[Aim of the task] Find each line holding "Python" and copy it out.

[Entries with scene source code]
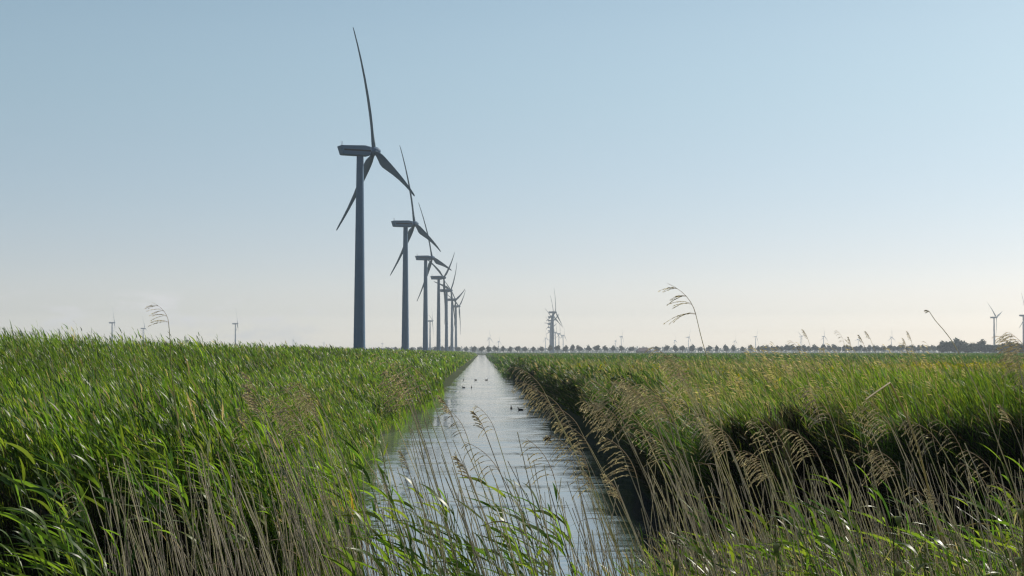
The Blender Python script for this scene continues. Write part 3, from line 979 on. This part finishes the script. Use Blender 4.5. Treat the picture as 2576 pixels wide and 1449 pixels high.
DB, DBILL = duck_meshes()
for (u, v, rz, lab) in ((1286, 1027, 95, "dark duck on mid canal seen from behind, beside a paddling one"),
                        (1309, 1031, 165, "dark duck low on mid canal, next to one seen from behind"),
                        (1166, 975, 175, "far duck swimming side on by the reflections of the turbines"),
                        (1185.5, 975, 85, "far duck seen end on beside one swimming side on"),
                        (1166, 956, 90, "farthest group's duck close to the green bank"),
                        (1196.5, 956, 170, "farthest group's middle duck, between two others in a line"),
                        (1223, 956, 10, "farthest group's duck nearer the shaded bank"),
                        (1375.6, 1104, 20, "pale duck close to the brown plumes at the shaded waterline")):
    d = 4.0 * F / (v - HOR)
    p = at(u, v, d)
    t = empty("duck", (p.x, p.y, -0.01), lab, "duck", "ducks swimming on the canal", R(rz))
    t.scale = (0.75, 0.75, 0.75)
    b = link("body", DB, t); link("bill", DBILL, t)

# ------------------------------------------------------------------ near reeds
STEMC = np.array([[0.56, 0.50, 0.45], [0.48, 0.43, 0.39], [0.62, 0.55, 0.45], [0.38, 0.33, 0.29], [0.46, 0.43, 0.28]])
PLUMEC = np.array([[0.56, 0.46, 0.38], [0.64, 0.55, 0.46], [0.45, 0.36, 0.29]])


def plume_mesh(kind, seed):
    """Feathery reed head. Grows along +Z from the stem tip, swept to -X by the wind."""
    g = np.random.default_rng(seed)
    b = Bag()
    L, nb, bl, sp = {"full": (.34, 15, .19, 1.0), "sparse": (.34, 8, .16, .7), "closed": (.22, 14, .09, 1.0), "tall": (.42, 12, .19, 0.55)}[kind]
    sweep = {"full": .38, "sparse": .32, "closed": .14, "tall": .34}[kind]
    rach = lambda t: np.stack([-sweep * L * t ** 2, 0 * t, L * t * (1 - .18 * t)], -1)
    ts = np.linspace(0, 1, 7)
    V, Q = tube([Vector(p) for p in rach(ts)], list(np.linspace(.0026, .0012, 7)), 4)
    b.add(V, Q, PLUMEC[2] * 0.9)
    for i in range(nb):
        t = (i + g.uniform(0, .8)) / nb if kind != "tall" else min(1, (i // 3 * 3 + g.uniform(0, .5)) / nb)
        p0 = rach(np.array([t]))[0]
        l = bl * (1.05 - .62 * t) * g.uniform(.65, 1.15)
        yy = g.uniform(-.3, .3)
        if kind == "closed":
            d0 = np.array([-.35, yy * .4, 1.0]); b0 = np.array([-.25, 0, -.25])
        else:
            d0 = np.array([-.85, yy, .62]); b0 = np.array([-.22, yy * .2, -g.uniform(.45, .85)])
        d0 = d0 / np.linalg.norm(d0)
        s = np.linspace(0, 1, 5)
        pts = p0 + l * (d0 * s[:, None] + b0 * (s ** 2)[:, None])
        V, Q = tube([Vector(q) for q in pts], [.0012, .0011, .001, .0009, .0006], 3)
        b.add(V, Q, PLUMEC[2] * .9)
        m = int(l * 250 * sp)
        ss = g.uniform(.22, 1.0, m)
        P = p0 + l * (d0 * ss[:, None] + b0 * (ss ** 2)[:, None])
        D = norm(d0 + 2 * b0 * ss[:, None] + g.normal(0, .15, (m, 3)))
        c = PLUMEC[g.integers(0, 3, m)] * g.uniform(.7, 1.2, (m, 1))
        b.strips(P, D, g.uniform(.013, .024, m), g.uniform(.0042, .0072, m), np.tile([0, 0, -.15], (m, 1)), norm(np.cross(D, g.normal(size=(m, 3)))),
                 g.uniform(-.6, .6, m), [.4, 1, .1], c)
    return b.mesh("plume", M_plume)


PLUMES = {"full": [plume_mesh("full", 100 + k) for k in range(6)], "sparse": [plume_mesh("sparse", 120 + k) for k in range(4)],
          "closed": [plume_mesh("closed", 140 + k) for k in range(4)], "tall": [plume_mesh("tall", 160 + k) for k in range(2)]}


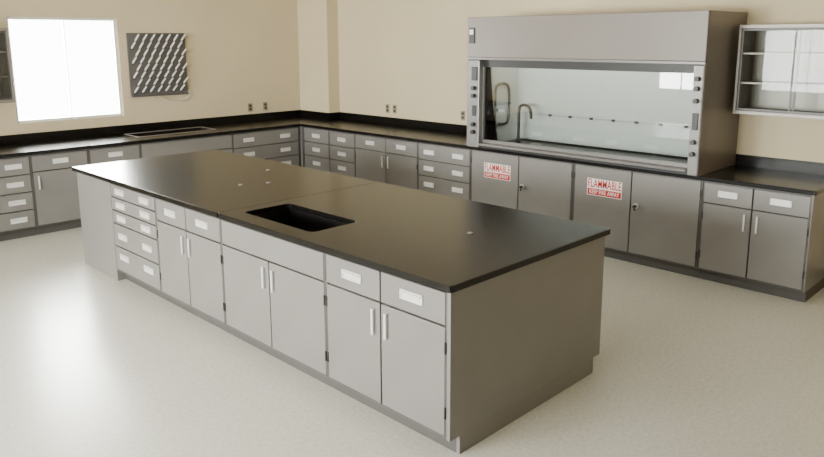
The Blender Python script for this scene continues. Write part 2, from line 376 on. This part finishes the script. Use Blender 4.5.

[Result of the task]
The Blender Python script for this scene continues. Write part 3, from line 979 on. This part finishes the script. Use Blender 4.5. Treat the picture as 2576 pixels wide and 1449 pixels high.
The Blender Python script for this scene continues. Write part 2, from line 376 on. This part finishes the script. Use Blender 4.5.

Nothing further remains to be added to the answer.